This Sunday, we continue our walk through Ordinary Time. The Scripture readings of the liturgical season are designed to remind us of the various aspects and demands of Christian discipleship. As such, the season presents a repeated invitation for believers to recommit themselves to the Lord Jesus.

In approaching the Scripture readings of Mass, we have to choose: Will we simply sit for the readings and allow our minds to be elsewhere, or will we engage the readings and seek divine wisdom?

Anytime we make the decision to enter into the Scripture readings at Mass, we are diving into an amazing, supernatural dynamic that creatively and unexpectedly reveals the love of God and the harmony and beauty of his providential words and deeds in the course of salvation history.

The Scripture readings are not antiquated literature, or solely revered ancient texts, they are a living word with the power to transform and shape our minds and hearts. The living word is even more pronounced when they are proclaimed – and received – within the Mass, since those very words become flesh in the Eucharist and can be encountered in a more personal and profound way.

In order for us to receive the word of God in an active way, we need to understand how they are organized and structured within the liturgy.

The desire to grasp this interior logic will lead us to recognize the interaction between the First Reading and Gospel, as well as the application or theological explanation that’s provided in the Second Reading of the Mass.

There are not two gods, nor a God of the Old Testament and a God of the New Testament. There is one God and one plan of salvation. This plan was fulfilled and recorded in two testaments, simply called the Old Testament and the New Testament.
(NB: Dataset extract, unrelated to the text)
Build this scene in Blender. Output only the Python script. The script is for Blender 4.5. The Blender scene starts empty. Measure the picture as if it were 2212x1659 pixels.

As described by the early teachers of the Christian faith, the task of Christian catechesis is to learn the interaction of the two testaments and the series of covenants by which God prepared for and sent the long-awaited Messiah, the Anointed Savior of humanity.

This very exchange and dynamic between the Old Testament and New Testament is found in the Scripture readings at Mass. Outside of the Easter Season (which is its own catechesis), the First Reading is some part of the Old Testament that conceals the New Testament, while the Gospel Reading is the fulfillment of that very passage from the Old Testament.

By understanding this interaction, the believer – within the very Mass itself – can see the harmonious back-and forth within the Bible itself and can come to a deeper acceptance of Jesus of Nazareth as God and Savior.

Let’s apply this structure to today’s readings.

The First Reading is from the prophet Isaiah. It recounts the rejection and abuse that the Messiah will endure when he comes. The Messiah – that Anointed Savior of humanity – will be a man of suffering and sorrow. He will not receive worldly fame or accolades. He will be a man of persecution and affliction. This leads us to our Gospel Reading from Saint Mark. In the passage, the Lord Jesus prophesizes that he will suffer greatly and be rejected (which we see later in his Passion and Death). The Lord then calls his disciples to deny themselves, accept the cross, and follow him.

The Lord is fulfilling the prophesy of Isaiah. The Church gives us this biblical teaching as instruction, but also as an invitation. If we choose to follow the Lord Jesus, we must be willing to take up our cross.

And it’s this lesson that leads us to the Second Reading, which is almost always from an apostolic letter of the New Testament. It develops the lesson Mother Church seeks to pass on to her children during the Mass.

Our Second Reading today is from the Letter of James. The apostle exhorts us that faith needs works and that any faith without works is dead. The point certainly emphasizes the call to the cross and the summons to deny ourselves.

In order to be disciples of the Lord Jesus, we must move beyond lip service and show by our actions and way of life that we truly follow the way of the Crucified and Risen One. We show by our deeds that we have accepted the mandate to deny ourselves and to live in service to God and our neighbor.

The structure of the Scripture readings within the Mass help us to encounter the living word and to recommit ourselves to the Lord Jesus. They lead us to participate in the Word becoming flesh in the Eucharist and to receive that Eucharist within our own souls, so that we can then leave the place of worship and truly live our discipleship and show ourselves to be followers of Jesus Christ.